The Intellijel quad VCA can be used to mix. But then you lose some functionality as a VCA. If you're doing ambient stuff with stereo panning involved, you'll want to run your signals into a dedicated stereo mixer at the end of the signal chain. I'd strongly suggest a stereo mixer with aux sends. You can get away with mixing your signals in an external mixer, but then you have to contend with eurorack synth level signals going into a line level mixer. Depending on the external mixer this may or may not work out well.
In Eurorack, you'll mix your final output as described above. But you'll probably also use other modules to mix/attenuate CV, sub-mix audio like your percussion or a combination of oscillators as a complex waveform to go into one filter, etc.
I'm using the Blue Lantern Stereo Sir Mix A Lot because it's inexpensive and has a decent amount of features. You'll find other modules like the Roland 531 that include headphone outputs as well as a stereo line level output... but no aux sends. Happy Nerding also makes stereo mixing modules as well.

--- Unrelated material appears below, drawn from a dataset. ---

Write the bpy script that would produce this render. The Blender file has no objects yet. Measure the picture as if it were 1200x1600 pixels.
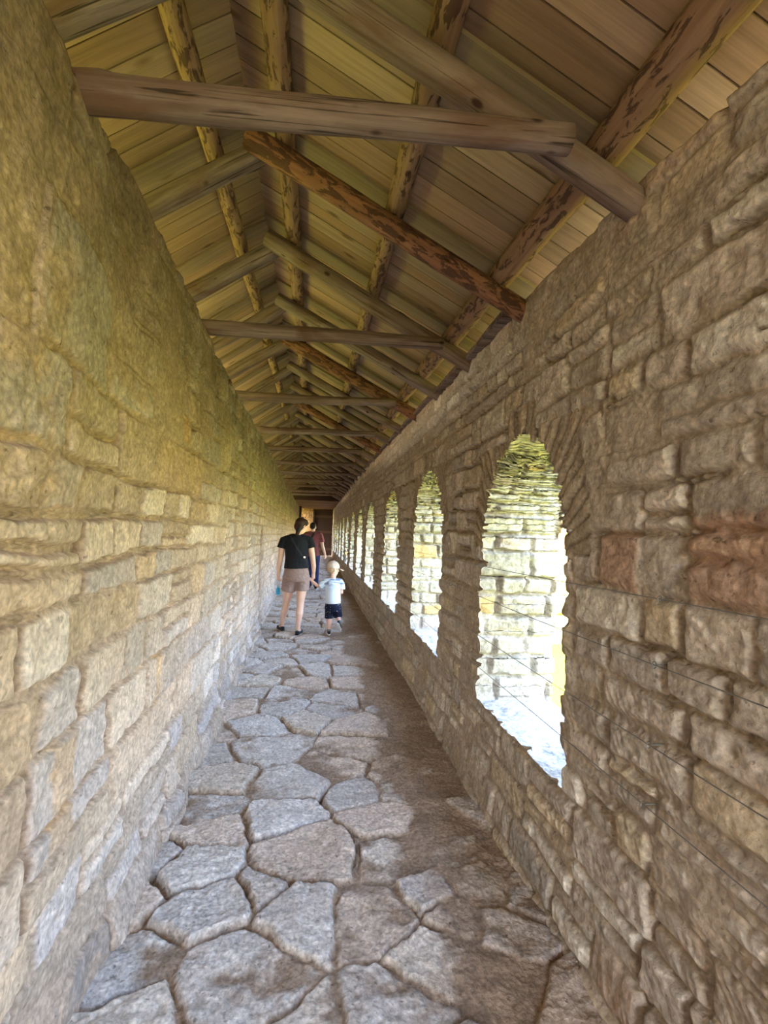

I don't have the Zadar. It's a quad envelope generator. But I don't know if you can get traditional envelopes out of it controlling A,D, R times and the sustain level independently. The Maths can function as a dual attack, decay envelope if you trigger it. Or can provide attack, sustain, release envelopes if you run a gate into the non-trigger inputs on channels 1 and 4. An alternative to the Maths is the Befaco Rampage. There's a lot of overlap between the two but some nice subtle differences.
The style you cited as an example is heavily dependent on reverbs, delays, and other effects. A big part of the sound is the effects. the Disting has reverb, delay, etc. But it's a jack-of-all-trades and a master-of-none. So you may want to look at modules like the Z-DSP or 1010 Music's Series 1 module which gives you access to the Bitbox, SynthBox, and FXBox firmware.
I don't think you'll be able to generate the rich palette of your examples on your beginning set-up. I would go with what you have and see how far you can get with it, learn a bit more about your gear and your tastes and expand slowly.